Em abril de 1974, o regime caiu e, na sequência da assembleia constituinte de 1975, nasceu a CRP de 1976, várias vezes revista, sem perder de vista as bases do regime democrático.
Com todas as divergências que possa haver em torno da CRP, quedas de governo, eleições antecipadas, crises económicas e sociais, a verdade é que cumpriu, em abril deste ano 45 anos de vigência, período quase o triplo da CRP de 1911 e mais longo do que a de 1933.
Felizmente, continua entre nós Jorge Miranda, considerado o pai da CRP, a que soube dar coerência jurídica, sistematizar e fazer a síntese de numerosos contributos vindos de uma Constituinte que consubstanciou a sua ação numa das mais relevantes experiências democráticas do regime.
Destaco o que em Direito Constitucional é designado por limites materiais da revisão constitucional que impedem a descaracterização da lei fundamental e ainda o trabalho meritório que o Tribunal Constitucional tem levado a cabo em sua defesa corrigindo abusos e não deixando sair dos trilhos os órgãos de soberania, em defesa dos direitos dos cidadãos.
Destaco ainda a consagração das tarefas fundamentais do Estado (art. 9,º) e os princípios da universalidade e da igualdade (artigos 12.º e 13.º).
Na alínea ‘g’ do artigo 9.º ficou consignado:
“É tarefa do Estado promover o desenvolvimento harmonioso de todo o território nacional”.
Creio ser esta a violação mais grave de todos os governos à CRP, ao agravarem as assimetrias regionais e o abandono de cerca de dois terços do todo nacional.
Outro aspeto que tem falhado, sempre em benefício do litoral, é a não concretização da regionalização negando às populações o direito de promoverem o desenvolvimento dos seus territórios.

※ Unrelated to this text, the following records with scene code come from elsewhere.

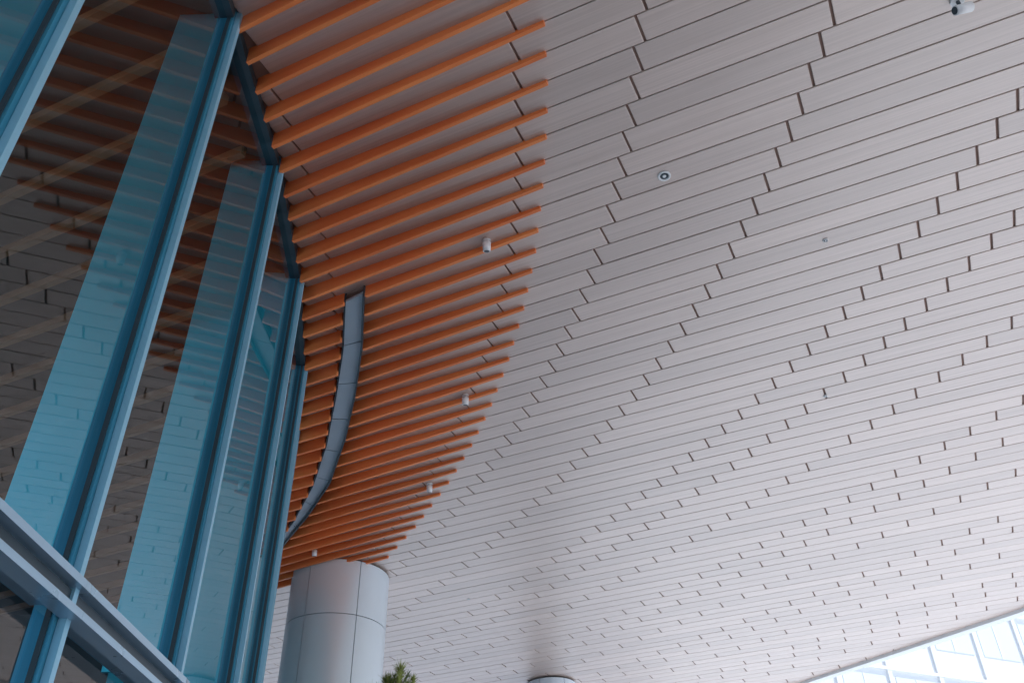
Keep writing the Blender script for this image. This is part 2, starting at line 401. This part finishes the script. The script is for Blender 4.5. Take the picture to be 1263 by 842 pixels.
# ---------------------------------------------------------------- pine tree
M_bark=simple("bark",(.10,.065,.04),.9,var=.4,scale=12,bump=.5)
m,nt,b=nmat("pine_needles")
at=nt.nodes.new("ShaderNodeAttribute"); at.attribute_name="rnd"; cr=nt.nodes.new("ShaderNodeValToRGB")
cr.color_ramp.elements[0].color=(.04,.09,.02,1); cr.color_ramp.elements[1].color=(.32,.36,.06,1)
nt.links.new(at.outputs["Fac"],cr.inputs[0]); nt.links.new(cr.outputs[0],b.inputs["Base Color"]); b.inputs["Roughness"].default_value=.6
M_need=m
def pine(x,y,h):
    e=empty("pine_tree"); e.location=(x,y,0)
    T_=MB(); Nn=MB()
    def limb(p,q,r0,r1,seg=7):
        d=(q-p); zc=d.normalized(); a=zc.orthogonal().normalized(); b_=zc.cross(a); k=len(T_.v)
        for c_,r in ((p,r0),(q,r1)):
            for i in range(seg):
                an=2*math.pi*i/seg; w=c_+a*math.cos(an)*r+b_*math.sin(an)*r; T_.v.append(tuple(w))
        for i in range(seg):
            T_.f.append((k+i,k+(i+1)%seg,k+seg+(i+1)%seg,k+seg+i)); T_.mi.append(0); T_.r.append(0)
    def tuft(c,d,n,L):
        d=d.normalized(); base=random.random()*.6
        for i in range(n):
            v=(d+Vector((random.gauss(0,.5),random.gauss(0,.5),random.gauss(0,.4)))).normalized()
            l=L*random.uniform(.6,1.1); s=v.orthogonal().normalized()*.0045
            o=c+d*random.uniform(-.06,.05); k=len(Nn.v)
            Nn.v+=[tuple(o-s),tuple(o+s),tuple(o+v*l)]; Nn.f.append((k,k+1,k+2)); Nn.mi.append(0); Nn.r.append(min(1,base+random.random()*.4))
    pts=[Vector((math.sin(z*1.3)*.06,math.cos(z*1.7)*.05-.05,z)) for z in [i*h/12 for i in range(13)]]
    for i in range(12): limb(pts[i],pts[i+1],.085*(1-i/13),.085*(1-(i+1)/13))
    tuft(pts[-1],Vector((0,0,1)),120,.13)
    z=1.2
    while z<h-.05:
        f=(z-1.2)/(h-1.2); R=(1-f)*.95+.08
        for k in range(4):
            an=random.uniform(0,6.28); i=min(11,int(z/h*12)); p=pts[i].lerp(pts[i+1],z/h*12-i)
            L=R*random.uniform(.5,1.1); q=p+Vector((math.cos(an)*L,math.sin(an)*L,L*random.uniform(.25,.7)))
            limb(p,q,.018,.006,5)
            m_=max(2,int(L/.12))
            for j in range(m_):
                t=(j+1)/m_; c=p.lerp(q,t)
                tuft(c,Vector((q-p))+Vector((0,0,.5)),60,.09)
                s=c+Vector((random.gauss(0,.05),random.gauss(0,.05),random.uniform(.02,.10)))
                limb(c,s,.006,.003,4); tuft(s,s-c+Vector((0,0,.05)),50,.085)
        z+=.13
    T_.obj("trunk_and_limbs",[M_bark],e); Nn.obj("needles",[M_need],e,attr=True)
pine(-.190*S,1.5*S,EYE+.458*S)
pine(-.240*S,1.53*S,EYE+.432*S)

# ---------------------------------------------------------------- light
w=bpy.data.worlds.new("World"); scn.world=w; w.use_nodes=True
nt=w.node_tree; bg=nt.nodes["Background"]; sky=nt.nodes.new("ShaderNodeTexSky"); sky.sky_type='NISHITA'; sky.sun_disc=False
el=math.radians(56); az=math.radians(100)
sky.sun_elevation=el; sky.sun_rotation=az
nt.links.new(sky.outputs[0],bg.inputs[0]); bg.inputs[1].default_value=0.15
sd=bpy.data.lights.new("sun","SUN"); sd.energy=5; sd.angle=math.radians(.5); sd.color=(1,.98,.95)
so=bpy.data.objects.new("sun",sd); col.objects.link(so)
dirv=Vector((math.sin(az)*math.cos(el),math.cos(az)*math.cos(el),math.sin(el)))
so.rotation_euler=dirv.to_track_quat('Z','Y').to_euler(); so.location=dirv*50
# ---------------------------------------------------------------- camera
p_,r_=.6509,-.0218
F=Vector((0,math.cos(p_),math.sin(p_)));R0=Vector((1,0,0));U0=Vector((0,-math.sin(p_),math.cos(p_)))
R=R0*math.cos(r_)+U0*math.sin(r_);U=U0*math.cos(r_)-R0*math.sin(r_)
cd=bpy.data.cameras.new("camera"); cam=bpy.data.objects.new("camera",cd); col.objects.link(cam)
cam.matrix_world=Matrix(((R.x,U.x,-F.x,0),(R.y,U.y,-F.y,0),(R.z,U.z,-F.z,EYE),(0,0,0,1)))
cd.sensor_width=36; cd.lens=1101.8/1263*36; cd.clip_end=3000; cd.clip_start=.05
scn.camera=cam
scn.view_settings.view_transform='Standard'; scn.view_settings.look='None'; scn.view_settings.exposure=0
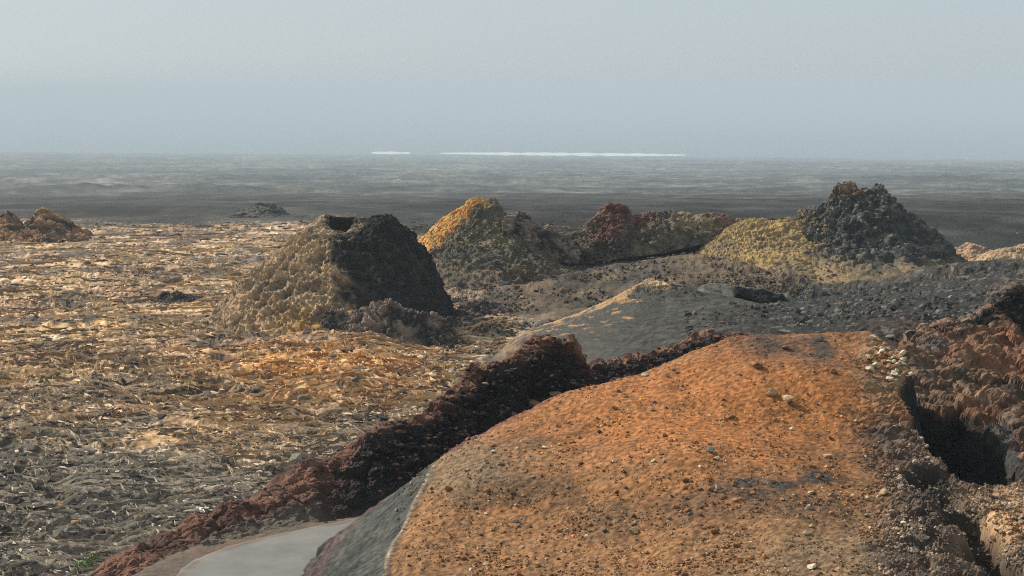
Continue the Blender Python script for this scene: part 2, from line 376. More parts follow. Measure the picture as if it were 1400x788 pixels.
# ------------------------------------------------------------------ sea, surf, road
def sheet(name, xs, ys, z, mat, **k):
    X, Y = np.meshgrid(xs, ys); o = rawmesh(name, np.stack([X, Y, X * 0 + z], -1), gridfaces(len(ys), len(xs)), mat); return tag(o, **k)
msea = bpy.data.materials.new('sea_water'); msea.use_nodes = True; nb = msea.node_tree.nodes['Principled BSDF']
nb.inputs['Base Color'].default_value = (.03, .07, .09, 1); nb.inputs['Roughness'].default_value = .28
wv = msea.node_tree.nodes.new('ShaderNodeTexNoise'); wv.inputs['Scale'].default_value = .03; wv.inputs['Detail'].default_value = 6
wb = msea.node_tree.nodes.new('ShaderNodeBump'); wb.inputs['Strength'].default_value = .5; wb.inputs['Distance'].default_value = 6
wg = msea.node_tree.nodes.new('ShaderNodeNewGeometry'); msea.node_tree.links.new(wg.outputs['Position'], wv.inputs['Vector'])
msea.node_tree.links.new(wv.outputs['Fac'], wb.inputs['Height']); msea.node_tree.links.new(wb.outputs[0], nb.inputs['Normal'])
sheet('sea', np.linspace(-15500, 15500, 30), np.geomspace(4400, 23500, 30), -191.5, msea, kind='structure', label='pale hazy sea beyond the lava plain')
mfoam = bpy.data.materials.new('white_water'); mfoam.use_nodes = True; nb = mfoam.node_tree.nodes['Principled BSDF']
nb.inputs['Base Color'].default_value = (.93, .94, .94, 1); nb.inputs['Roughness'].default_value = .7
def surf(p0, p1, label):
    n = 90; e = np.linspace(p0, p1, n); u = (e - 700) / FPX; yc = coast(u)
    w = np.sin(np.linspace(0, math.pi, n)) ** .35 * (150 + 90 * pn2(e / 18, e * 0, 3))
    r = []
    for k, s in enumerate(np.linspace(-1, 1, 7)):
        Y = yc + 150 + s * w * .8; r.append(np.stack([u * Y, Y, -191.0 + 2.2 * np.sqrt(max(0, 1 - s * s)) * np.clip(w / 200, 0, 1.5)], -1))
    tag(rawmesh('surf', np.array(r), gridfaces(7, n), mfoam, smooth=True), kind='structure', label=label)
surf(600, 940, 'long white line of surf breaking along the far coast')
surf(508, 562, 'short white streak of surf left of the long one')
def road():
    cr = np.linspace(0, RW, 40); P = []
    for c in cr:
        q = fe[:, :2] + nr * (c if c > 0 else 0); z = ZR + .035 * math.sin(math.pi * c / RW)
        if c == 0: q = q + nr * (.05 * pn2(fe[:, 0:1] * 2.2, fe[:, 1:2] * 2.2, 8))
        P.append(np.c_[q, np.full(len(q), z)])
    P = np.array(P); P = np.concatenate([P[:1] - [0, 0, .12], P, P[-1:] - [0, 0, .12]], 0)
    q = np.minimum(np.arange(P.shape[0]), P.shape[0] - 1 - np.arange(P.shape[0]))[:, None] + 0 * P[..., 0]; nz = fbm2(P[..., 0], P[..., 1], 1.6, 4, 700, .6)
    cl_ = mix((.150, .147, .137), (.175, .17, .155), np.clip(.5 + 1.2 * nz, 0, 1)); cl_ = mix(cl_, (.12, .095, .072), np.clip(sst(4.2, 1.2, q + 2.2 * nz), 0, .85))
    o = rawmesh('road', P, gridfaces(P.shape[0], P.shape[1]), M_asph, cl_, smooth=True)
    return tag(o, kind='structure', label='narrow grey asphalt road curving behind the orange slope')
road()
# ------------------------------------------------------------------ patches: raised surfaces with a traced outline
def patch(name, uR, yR, nu, ny, outline, ctrl, drop, wall_fn, top_fn, col_fn, mat, skirt=6, parent=None, smooth=False, sc=.1, zmin=-3, steep_pow=1.0):
    O = np.array([W(*p) if len(p) == 3 and not isinstance(p, np.ndarray) else p for p in outline])
    C = np.array([W(*p) for p in ctrl]); A = np.concatenate([O, C]) if len(C) else O
    f = tps(A[:, :2], A[:, 2], sc)
    U, Y = np.meshgrid(np.linspace(*uR, nu), np.geomspace(*yR, ny)); X = U * Y
    ins = inside(X, Y, O); d, ze = polydist(X, Y, O, True, O[:, 2])
    zt = f(X, Y); w = np.where(ins, 0, d)
    z = np.where(ins, zt, np.minimum(ze, zt + .5) * 1.0 - (drop(U * FPX + 700) if callable(drop) else drop) * w ** steep_pow)
    z = np.maximum(z, zmin)
    P = np.stack([X, Y, z], -1); n = gnormals(P); n *= np.sign(n[..., 2:3] + 1e-6)
    sd = np.where(ins, d, -d)                        # >0 inside
    steep = sst(.2, -.5, sd)
    P = P + n * (top_fn(P, sd) * (1 - steep) + wall_fn(P, sd) * steep)[..., None]
    m = (w < skirt)
    return rawmesh(name, P, gridfaces(ny, nu, mask=m), mat, col_fn(P, sd, n), smooth=smooth, parent=parent), f
def eu(P): return P[..., 0] / P[..., 1] * FPX + 700
def pyv(P):
    t = (P[..., 2] - CAMZ) / P[..., 1]; # back to image height
    return CY - FPX * (t * ca + sa) / (ca - t * sa) * 1.0
def blob(P, px, py, rx, ry):
    # world-fixed patch round the ground point seen at (px, py)
    return np.exp(-((eu(P) - px) / rx) ** 2 - ((pyv(P) - py) / ry) ** 2)
CTR = [(900,788,31),(900,620,38.2),(1100,600,40.8),(1100,788,30.6),(700,700,36.5),(700,788,32.3),(592,642,40.8),(562,700,37.6),(537,745,35.4),(527,788,33.4),(1300,788,30),(1420,788,30.5),
       (1400,700,35),(1180,520,44.8),(1180,640,39),(1260,690,35.4),(1000,520,44.5),(800,600,40.6),(470,770,37.2)]
crest = [(594,640,40.8),(580,668,39.3),(563,700,37.6),(548,728,36.2),(537,745,35.4),(530,765,34.4),(527,795,33.2)]
crw = np.array([W(*p) for p in crest])
fiss = np.array([W(*p) for p in [(1272,648,39.2),(1262,668,37.6),(1278,690,36.4),(1298,705,35.4),(1312,728,34.2),(1345,742,33.2),(1352,770,31.8),(1385,800,30.2)]])
def m_wall(P, sd): return crag(P, .16, .7, 3)
def m_top(P, sd):
    rk = sst(1170, 1260, eu(P) - .0 * P[..., 1]) * sst(470, 560, pyv(P)) + .7 * blob(P, 1215, 495, 40, 40) + .5 * blob(P, 1230, 600, 60, 40)
    rk = np.clip(rk, 0, 1); cv = blob(P, 1290, 700, 55, 75)
    a = .16 * pn2(P[..., 0] / 4, P[..., 1] / 4, 61) + .05 * pn2(P[..., 0] / 1.1, P[..., 1] / 1.1, 62) + .010 * fbm2(P[..., 0], P[..., 1], .35, 4, 63, .75) + .10 * (.25 - np.abs(fbm2(P[..., 0], P[..., 1] * .45, 2.2, 3, 60)))  \
        + .03 * np.maximum(0, fbm2(P[..., 0], P[..., 1], .8, 3, 64, .7) - .25)
    d = polydist(P[..., 0], P[..., 1], crw)
    a = a + .05 * np.exp(-(d / .10) ** 2)
    tr = polydist(P[..., 0] + .25 * pn2(P[..., 0] * 1.3, P[..., 1] * 1.3, 66), P[..., 1] + .3 * pn2(P[..., 0] * 1.1, P[..., 1] * 1.1, 67), fiss)
    a = a - 1.15 * np.exp(-(tr / .42) ** 4) * np.clip(.75 + 1.1 * pn2(P[..., 0] / .9, P[..., 1] / .9, 69), .1, 1.2)
    return a + rk * (crag(P, .13, .55, 13) + .02) + cv * crag(P, .30, .8, 15, 1.2, .4)
def m_col(P, sd, n):
    e = eu(P); y = pyv(P)
    a = fbm2(P[..., 0], P[..., 1], 3.0, 4, 65, .6); b = fbm2(P[..., 0], P[..., 1], .9, 4, 66, .65)
    c = mix((.12, .066, .034), (.25, .110, .040), np.clip(.5 + a * 1.4, 0, 1))
    hot = 1.0 * blob(P, 1010, 530, 190, 70) + 1.0 * blob(P, 960, 590, 130, 45) + .5 * blob(P, 800, 570, 140, 45) + .5 * blob(P, 1160, 560, 90, 60)
    c = mix(c, (.30, .118, .038), np.clip(hot * .9 + b * .5, 0, 1))
    low = sst(640, 760, y + 30 * a) * .55; c = mix(c, (.20, .108, .050), low)
    c = mix(c, (.15, .105, .062), np.clip(blob(P, 1200, 780, 170, 70) + blob(P, 700, 640, 90, 40) * .35 + blob(P, 620, 640, 60, 40) + a * .3, 0, .8))
    yl = polydist(P[..., 0], P[..., 1], crw)
    # grey ash: bank by the road, patches, the dark streak
    cx = np.interp(y, [636, 641, 668, 700, 728, 745, 765, 795], [594, 594, 580, 563, 548, 537, 530, 527])
    bank = sst(6, -8, e - cx) * sst(628, 640, y); bank = np.maximum(bank, sst(.0, -.5, sd) * sst(1000, 800, e))
    c = mix(c, mix((.030, .032, .030), (.058, .058, .051), np.clip(.5 + 1.3 * b, 0, 1)), bank)
    st = np.exp(-((y - (662 - .00045 * (e - 1050) ** 2 + 5 * np.sin(e / 14) - .06 * (e - 1050) + 7 * b)) / 7.5) ** 2) * sst(970, 1000, e) * sst(1180, 1150, e) * (.55 + .45 * np.sin(e / 17 + 1) ** 2)
    st = np.maximum(st, .45 * np.exp(-((y - 672) / 14) ** 2) * sst(980, 1020, e) * sst(1130, 1060, e))
    gp = .9 * blob(P, 1058, 470, 42, 20) + .7 * blob(P, 1125, 478, 26, 22) + .85 * blob(P, 1215, 600, 42, 34) + .35 * blob(P, 1220, 510, 60, 30) + .3 * blob(P, 690, 650, 28, 14) + .4 * blob(P, 1120, 690, 30, 14)
    c = mix(c, (.042, .040, .037), np.clip(np.maximum(st * 1.3, gp * (1 + b)), 0, .95))
    c = mix(c, (.13, .055, .05), np.clip(np.exp(-(sd / .3) ** 2) * sst(900, 600, e), 0, .8) * (1 - bank * .6))
    c = mix(c, (.32, .25, .16), np.exp(-(yl / .04) ** 2) * .75)
    c = c * (1 + np.clip(1.1 * fbm2(P[..., 0], P[..., 1], .15, 2, 68, .8), -.4, .6))[..., None]
    # rocky right part
    r = sst(1190, 1250, e + 40 * a) * sst(560, 600, y); rr = mix((.055, .045, .040), (.19, .125, .085), np.clip(.5 + b * 1.2, 0, 1)); c = mix(c, rr, r * .85)
    c = mix(c, (.035, .032, .030), np.clip(blob(P, 1290, 700, 50, 75) * (.6 + 2.2 * b), 0, .9))
    c = mix(c, (.50, .32, .17), np.clip(blob(P, 1385, 720, 45, 42) * 1.4, 0, 1) * np.clip(.8 + b, 0, 1))
    c = mix(c, (.30, .2, .12), np.clip(blob(P, 1215, 500, 30, 36) * (.9 + 1.5 * b), 0, .7))
    c = mix(c, (.022, .021, .020), sst(.10, -.08, sd) * sst(1190, 1215, e))  # wall of the hollow painted near black for the shade inside
    trc = polydist(P[..., 0] + .25 * pn2(P[..., 0] * 1.3, P[..., 1] * 1.3, 66), P[..., 1] + .3 * pn2(P[..., 0] * 1.1, P[..., 1] * 1.1, 67), fiss); c = mix(c, (.028, .026, .025), np.exp(-(trc / .5) ** 4) * .9)
    return c
mound, mz = patch('cinder_slope', (-.175, .50), (22.5, 50.5), 470, 335, OUTL, CTR, lambda e: 1.05 + 4 * sst(1195, 1225, e), m_wall, m_top, m_col, M_cind, skirt=3.6, smooth=False)
tag(mound, label='broad orange cinder slope strewn with small stones in the right foreground', cat='cinder slope')
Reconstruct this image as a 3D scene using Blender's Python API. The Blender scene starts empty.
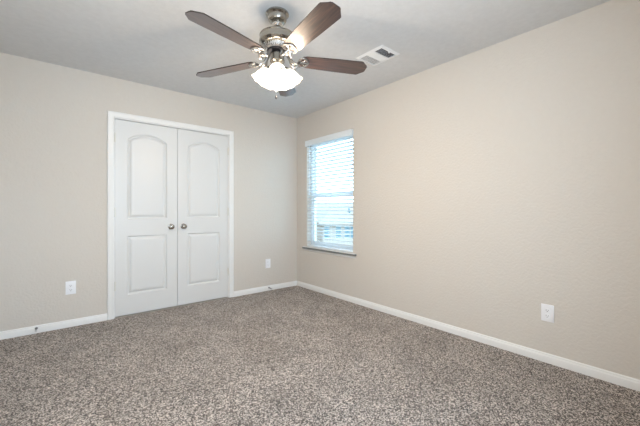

A Nacional 2, que traçava a linha da coesão territorial, converteu-se na linha que marca a desigualdade entre as regiões do interior e do litoral, como se houvesse dois países.
Creio que valeria a pena alguém suscitar a inconstitucionalidade dos OGE sempre, que de forma despudorada, continuam a violar este dever de promoção do desenvolvimento harmonioso do país.
Apesar de Portugal ter melhorado, os desafios são grandes. Salários, apoios sociais e reformas, ensino, território e divida externa.
Infelizmente os cidadãos do interior são tratados como de terceira classe, tratamento indigno e violador das tarefas fundamentais do Estado que não debelou o centralismo.